Valuation of Businesses: No single approach to the valuation of businesses is mandated by the courts. The value of a corporation (including but not limited to professional corporations) can be calculated in several ways depending upon the facts in the situation. Factors that should be considered include: nature of the business; general economic outlook; book value of stock/financial condition of business; earning capacity of the company; dividend paying capacity; goodwill/intangible value; sales of stock/size of block of stock to be valued; market price of similar corporations.
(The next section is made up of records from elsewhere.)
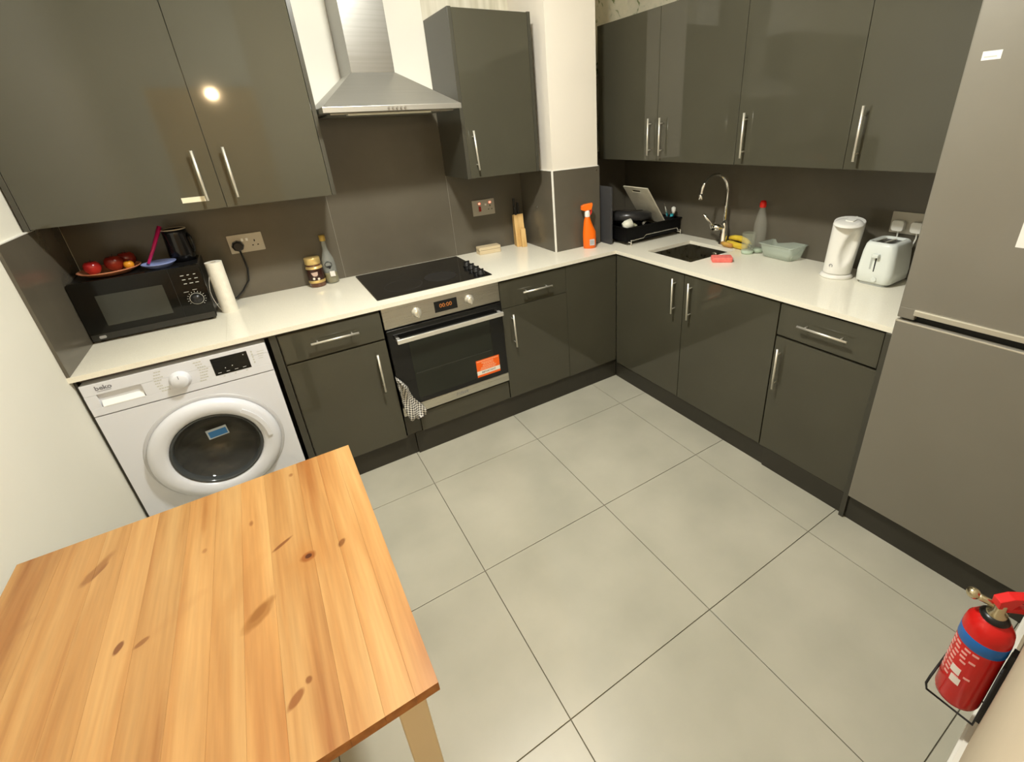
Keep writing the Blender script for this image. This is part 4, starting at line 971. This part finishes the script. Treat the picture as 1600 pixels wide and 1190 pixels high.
P('valve', MB().lathe([(.018, ez+.285), (.019, ez+.296), (.012, ez+.302), (.012, ez+.325), (.009, ez+.33), (0, ez+.33)], ex, ey, 20, cap=False), BRASS, fe)
q = MB(); q.tube([(ex, ey, ez+.312), (ex-.006, ey+.030, ez+.314), (ex-.008, ey+.040, ez+.315)], .008, 12); q.ball((ex-.009, ey+.046, ez+.316), .0135)
P('gauge', q, BRASS, fe, label='brass pressure gauge')
q = MB(); Me = Matrix.Translation((ex, ey, ez)) @ Matrix.Rotation(R(-38), 4, 'Z')
q.prism([(-.012, .318), (-.014, .340), (.012, .352), (.078, .352), (.080, .342), (.03, .338), (.016, .318)], -.011, .011, 'y', M=Me, bev=.002)
q.prism([(.008, .306), (.012, .318), (.040, .318), (.075, .305), (.073, .295), (.04, .303)], -.009, .009, 'y', M=Me, bev=.002)
P('lever', q, mat('lever_red', (.70, .015, .015), .3), fe)
P('hose', MB().tube([(ex+.02, ey-.002, ez+.310), (ex+.05, ey-.004, ez+.285), (ex+.058, ey-.004, ez+.22), (ex+.052, ey, ez+.14)], [.009, .012, .012, .010], 12), mat('hose_black', (.02, .02, .02), .5), fe)
ez -= .024
br = T('extinguisher_bracket', 'black wire bracket on the wall holding the fire extinguisher', 'bracket', (ex, yw(ex), ez))
q = MB(); yo = yw(ex)+.008; zb = ez-.006
for s_ in (-1, 1):
    q.tube([(ex+s_*.040, yo, ez+.20), (ex+s_*.040, yo, zb), (ex+s_*.040, ey+.046, zb), (ex+s_*.050, ey+.050, zb+.03), (ex+s_*.050, ey+.048, zb+.062)], .0028, 8)
q.tube([(ex-.050, ey+.048, zb+.062), (ex+.050, ey+.048, zb+.062)], .0028, 8); q.tube([(ex-.04, yo, ez+.20), (ex+.04, yo, ez+.20)], .0028, 8)
P('wire', q, BMATT, br)
P('back_plate', MB().prism([(ex-.014, yw(ex-.014)), (ex+.014, yw(ex+.014)), (ex+.014, yw(ex+.014)+.009), (ex-.014, yw(ex-.014)+.009)], ez-.02, ez+.24), BMATT, br)
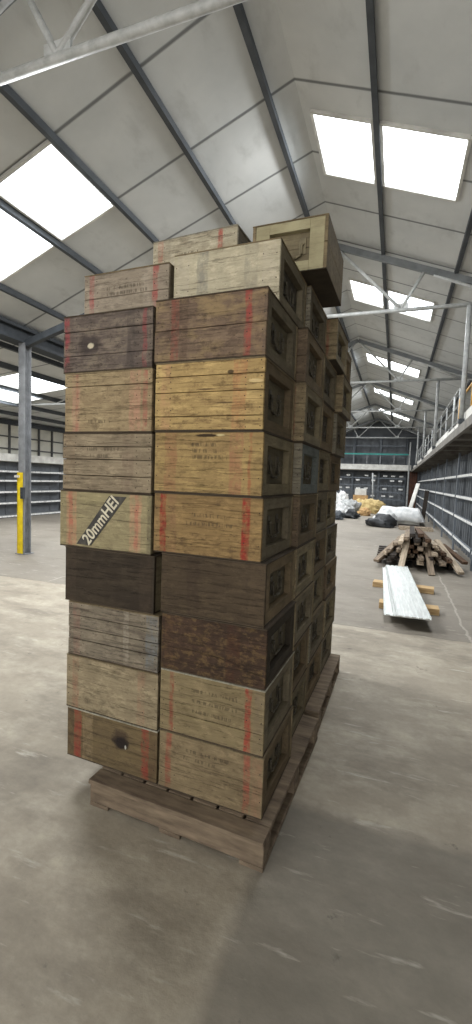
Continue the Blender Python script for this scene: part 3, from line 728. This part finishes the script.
for q in range(6):
    b = MB(); b.box(-.52, .52, -.05, .05, 0, .06)
    o = b.build('timber_length', M[('oldpale', 'oldgrey', 'oldbrown')[q % 3]], None, loc=(.74 - .01 * q, 15.7 + (q % 3) * .13, .0 + (q // 3) * .062)); o.rotation_euler = (0, 0, .03 * ((q % 3) - 1) * 0 + .08)
    tag(o, '%s timber length in the low pile lying crosswise before the white-covered load' % ('pale', 'grey', 'brown')[q % 3] + (', upper row' if q > 2 else ', on the floor'), 'timber', 'timber lengths lying crosswise')
b = MB(); b.bar((0, 0, .0), (.38, .3, 1.55), .22, .04); o = b.build('leaning_board', M['white'], None, loc=(.55, 20.4, .03)); tag(o, 'white board leaning against the racks near the far corner', 'board')
b = MB(); b.bar((0, 0, .02), (.12, .2, 1.3), .16, .05); o = b.build('leaning_board', M['olddark'], None, loc=(1.12, 19.5, .0)); tag(o, 'dark board leaning against the racks beside the white one', 'board')
# tan tarpaulin, box, pole and scrap at the far left of the aisle
lump('tarpaulin', 'tarp', (-1.35, 23.4, 0), (.85, .5, .5), 'crumpled tan tarpaulin on the floor near the far wall', 'tarpaulin', 5, amp=.22)
t = empty('cardboard_box', (-1.75, 25.0, 0)); tag(t, 'tan cardboard box with a white top behind the tarpaulin', 'box')
MB().box(-.38, .38, -.3, .3, 0, .85).build('carton', M['cardboard'], t, bevel=.01)
b = MB(); b.box(-.30, .30, -.24, .24, .851, 1.2); b.build('white_top', M['white'], t, bevel=.02)
b = MB(); b.tube((0, 0, 0), (-.12, 0, 2.1), .04); o = b.build('upright_pole', M['post'], None, loc=(-1.15, 26.6, 0)); tag(o, 'thin pale pole standing upright behind the cardboard box', 'pole')
for q, (x, y, r_, mn, lab) in enumerate(((-2.25, 20.6, (.4, .35, .36), 'plastic_white', 'pale plastic bundle at the left of the far clutter, nearest the crate stack'), (-2.1, 22.2, (.42, .4, .5), 'post', 'grey scrap bundle behind the pale plastic one'),
      (-1.75, 19.3, (.38, .3, .22), 'black', 'low black bag in front of the pale plastic bundle'), (-2.75, 24.6, (.42, .4, .75), 'plastic_white', 'tall white bundle beside the cardboard box'), (-1.30, 21.4, (.26, .25, .25), 'cardboard', 'small brownish bundle left of the tan tarpaulin'), (-2.2, 18.2, (.3, .3, .2), 'dark_steel', 'small dark scrap lump right beside the crate stack edge'))):
    lump('scrap_bundle', mn, (x, y, 0), r_, lab, 'bundle', 20 + q, amp=.34)

# ------------------------------------------------------------------ light
W = bpy.data.worlds.new('World'); S.world = W; W.use_nodes = True
bg = W.node_tree.nodes['Background']; bg.inputs[0].default_value = (1.0, .98, .95, 1); bg.inputs[1].default_value = 2.1
def area(name, loc, rot, sx, sy, e, col=(1, 1, 1)):
    l = bpy.data.lights.new(name, 'AREA'); l.shape = 'RECTANGLE'; l.size = sx; l.size_y = sy; l.energy = e; l.color = col
    o = bpy.data.objects.new(name, l); COL.objects.link(o); o.location = loc; o.rotation_euler = rot; return o
# daylight under the rows of rooflights
for y in (4.5, 10.1, 15.7, 21.3, 27.0):
    area('rooflight_glow', (-4.7, y, zr(-4.7) - .12), (0, math.radians(-20), 0), 2.0, 1.0, 190, (.96, .98, 1))
for y in (6.0, 10.5, 16.1, 21.6, 27.2):
    area('rooflight_glow', (-.35, y, zr(-.35) - .12), (0, math.radians(20), 0), 1.6, 1.0, 110, (.96, .98, 1))
for y in (8.4, 15.0): area('rooflight_glow', (-8.6, y, zr(-8.6) - .1), (0, 0, 0), 2.0, 1.4, 110, (.96, .98, 1))

# ------------------------------------------------------------------ camera
cam = bpy.data.cameras.new('camera'); co = bpy.data.objects.new('camera', cam); COL.objects.link(co)
Rm = [[0.9398318417046585, -0.06129108723027944, 0.33609449853301665], [0.33953274121279303, 0.05854012779530914, -0.9387707766447757], [0.037863266665149, 0.9964017543460264, 0.07582820697870066]]
# columns are the camera axes expressed in the hall's axes
co.matrix_world = Matrix(((Rm[0][0], Rm[0][1], Rm[0][2], 0), (Rm[1][0], Rm[1][1], Rm[1][2], 0), (Rm[2][0], Rm[2][1], Rm[2][2], 1.5), (0, 0, 0, 1)))
cam.sensor_fit = 'VERTICAL'; cam.sensor_height = 36.0; cam.lens = 36.0 * 441.0 / 1024.0
cam.clip_start = .05; cam.clip_end = 200
S.camera = co
S.view_settings.view_transform = 'Standard'; S.view_settings.look = 'None'
S.view_settings.gamma = 1.0; S.view_settings.use_curve_mapping = False
S.view_settings.exposure = 0.25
Three accepted methods for the valuation of businesses include: 1) asset valuation (assets minus liabilities); 2) capitalization of earnings (multiplying true pre-tax earnings-derived by adjusting net income to account for personal expenses) by a capitalization factor derived after considering risk, past performance, future history and nature of the business; 3) excess earnings: net income is adjusted for personal items, unusual or nonbusiness items, unreported income or deposits, credit is given for reasonable compensation and taxes, the net excess earnings are then averaged and capitalized to arrive at goodwill. Goodwill plus tangible assets will give the fair market value.

DISTRIBUTION OF ASSETS

Depending upon the marital assets involved and the financial position of the parties, courts will apply various methods to the distribution of marital property. A one time settlement may be ordered, or payments over a period of years upon the sale or disposition of various assets. Courts will be mindful of such issues as tax consequences in determining how marital property will be distributed. Each case is unique and will depend upon the circumstances of the parties involved.